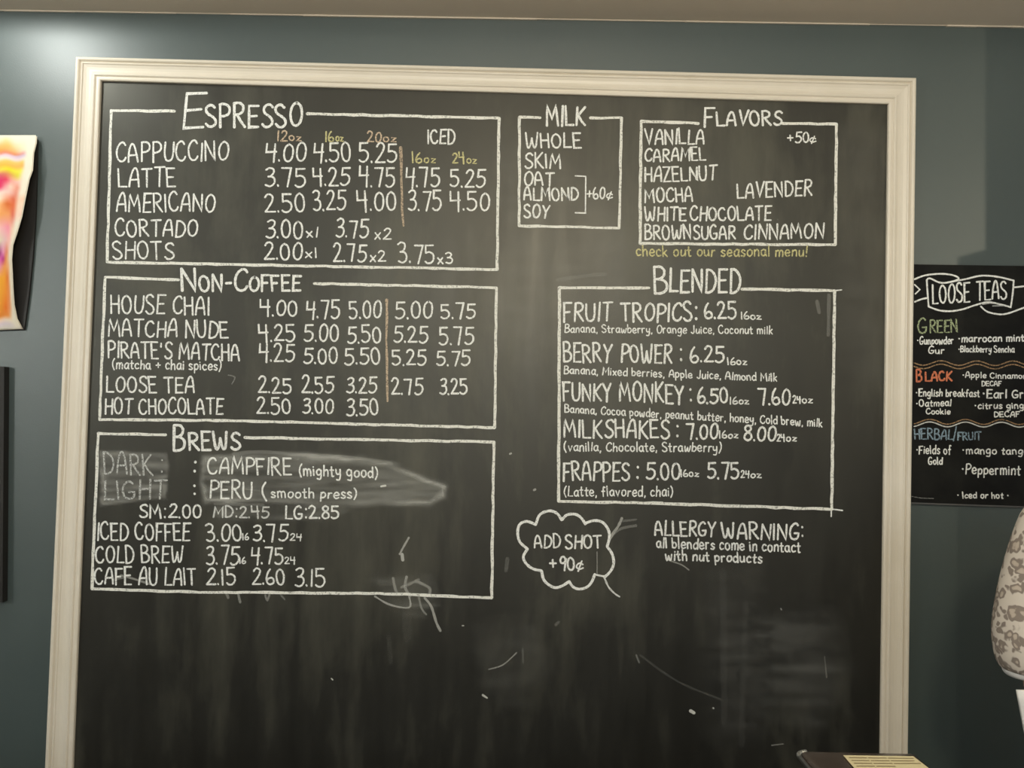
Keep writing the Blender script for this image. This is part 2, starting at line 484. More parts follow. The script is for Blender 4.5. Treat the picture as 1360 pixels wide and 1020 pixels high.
class Ink:
    """collects chalk strokes given in the photograph's pixels and lays them on one plane"""

    def __init__(self, y):
        self.v, self.f, self.a, self.y, self.k = [], [], [], y, 0

    def stroke(self, pts, wd, jit=0.12, alpha=1.0, taper=0.0):
        pp = [pts[0]]
        for p in pts[1:]:
            d = math.hypot(p[0] - pp[-1][0], p[1] - pp[-1][1])
            if d < 0.25:
                continue
            n = max(1, int(d / 9)); a = pp[-1]
            for i in range(1, n + 1):
                pp.append((a[0] + (p[0] - a[0]) * i / n, a[1] + (p[1] - a[1]) * i / n))
        if len(pp) < 2:
            pp.append((pp[0][0] + 0.4, pp[0][1]))
        wd *= 0.9
        y = self.y - 0.0006 - 0.000012 * (self.k % 40); self.k += 1
        Ls, Rs = [], []
        n = len(pp)
        fr = []
        for i in range(n):
            a = pp[max(0, i - 1)]; b = pp[min(n - 1, i + 1)]
            dx, dy = b[0] - a[0], b[1] - a[1]; l = math.hypot(dx, dy) or 1
            dx, dy = dx / l, dy / l
            h = wd / 2 * (1 + random.uniform(-jit, jit))
            if taper:
                h *= 1 - taper * i / (n - 1)
            if 0 < i < n - 1:  # mitre
                u = (pp[i][0] - a[0], pp[i][1] - a[1]); lu = math.hypot(*u) or 1
                c = max(0.6, abs(u[0] / lu * dx + u[1] / lu * dy)); h /= c
            fr.append((pp[i], dx, dy, h))
        # rounded ends
        p, dx, dy, h = fr[0]; fr.insert(0, ((p[0] - dx * h * .75, p[1] - dy * h * .75), dx, dy, h * .5))
        p, dx, dy, h = fr[-1]; fr.append(((p[0] + dx * h * .75, p[1] + dy * h * .75), dx, dy, h * .5))
        b0 = len(self.v)
        for (p, dx, dy, h) in fr:
            for s in (1, -1):
                self.v.append(P(p[0] - dy * h * s, p[1] + dx * h * s, y)); self.a.append(alpha)
        for i in range(len(fr) - 1):
            self.f.append((b0 + 2 * i, b0 + 2 * i + 1, b0 + 2 * i + 3, b0 + 2 * i + 2))

    def text(self, s, x0, y0, x1, y1, h, wd, jit=1.0, gap=15, space=34, alpha=1.0, caps=None):
        tot = 0
        for i, ch in enumerate(s):
            if ch == ' ':
                tot += space
            else:
                k = 1.0
                tot += G[ch][0] * k + (gap if i < len(s) - 1 else 0)
        sx = (x1 - x0) / tot
        sy = h / 100
        sl = (y1 - y0) / (x1 - x0)
        cx = 0
        for ch in s:
            if ch == ' ':
                cx += space; continue
            wg, st = G[ch]
            jy = random.uniform(-.035, .035) * h * jit; js = 1 + random.uniform(-.07, .07) * jit
            sh = random.uniform(-.08, .08) * jit
            for kind, pts in st:
                pts = catmull(pts, 4) if kind == 'S' else pts
                out = []
                for (gx, gy) in pts:
                    X = x0 + (cx + gx + gy * sh) * sx
                    Y = y0 + (X - x0) * sl - gy * sy * js - jy
                    out.append((X + random.uniform(-.12, .12), Y + random.uniform(-.12, .12)))
                self.stroke(out, wd, 0.14, alpha)
            cx += wg + gap

    def make(self, name, c, parent, label=None):
        me = D.meshes.new(name); me.from_pydata([tuple(p) for p in self.v], [], self.f)
        at = me.attributes.new('dust', 'FLOAT', 'POINT'); at.data.foreach_set('value', self.a)
        o = link(name, me, CH[c], parent)
        if label:
            o['label'] = label
        return o


SM = 2.3   # stroke widths, pixels of the photograph
TX = 2.7


def border(label, segs, wd=4.2, name='menu_section', c='b', par=None):
    k = Ink(YB)
    for s in segs:
        pts = []
        for i in range(len(s) - 1):
            (x0, y0), (x1, y1) = s[i], s[i + 1]
            n = max(1, int(math.hypot(x1 - x0, y1 - y0) / 12))
            for j in range(n):
                pts.append((x0 + (x1 - x0) * j / n + random.uniform(-.5, .5), y0 + (y1 - y0) * j / n + random.uniform(-.5, .5)))
            if i < len(s) - 2:
                k.stroke(pts + [(x1, y1)], wd, .16); pts = []
        pts.append(s[-1]); k.stroke(pts, wd, .16)
    return k.make(name, c, par or board, label)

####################

GIVEN EXERCISE: Reproduce only the lines from the beginning of the data through the line that contains "self.v, self.f, self.a, self.y, self.k", both included, and please drop the pictures.

EXERCISE RESULT:
Keep writing the Blender script for this image. This is part 2, starting at line 484. More parts follow. The script is for Blender 4.5. Treat the picture as 1360 pixels wide and 1020 pixels high.
class Ink:
    """collects chalk strokes given in the photograph's pixels and lays them on one plane"""

    def __init__(self, y):
        self.v, self.f, self.a, self.y, self.k = [], [], [], y, 0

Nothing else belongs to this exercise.